In December 2019, the FASB issued guidance which removes certain exceptions for investments, intraperiod allocations and interim calculations, and adds guidance to reduce complexity in accounting for income taxes. This guidance will be effective for us in our fiscal 2021, with the option to early adopt at any time prior to the effective date. Accounting for franchise taxes will require adoption on a retrospective or modified retrospective basis through a cumulative-effect adjustment to retained earnings as of the beginning of the fiscal year of adoption. All other applicable provisions will require adoption on a retrospective, modified retrospective, or prospective basis, as required by this guidance. We do not anticipate that the adoption of this guidance will have a material impact on our financial statements and disclosures.
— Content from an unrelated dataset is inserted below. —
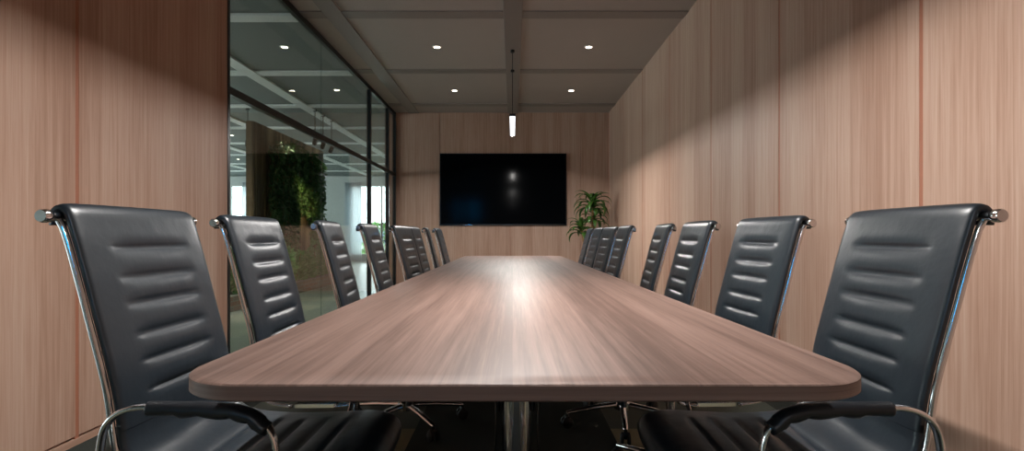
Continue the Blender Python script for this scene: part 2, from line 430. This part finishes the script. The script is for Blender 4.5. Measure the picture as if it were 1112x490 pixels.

In March 2020, the FASB issued new accounting rules that provide optional expedients and exceptions for applying generally accepted accounting principles to contracts, hedging relationships, and other transactions affected by reference rate reform. The amendments in this standard can be applied anytime between the first quarter of 2020 and the fourth quarter of 2022. The company is currently in the process of evaluating the impact of adoption of the new rules on the company’s financial condition, results of operations, cash flows and disclosures.

We have reviewed other recently issued accounting pronouncements and concluded that either they are not applicable to our business or no material effect is expected upon future adoption.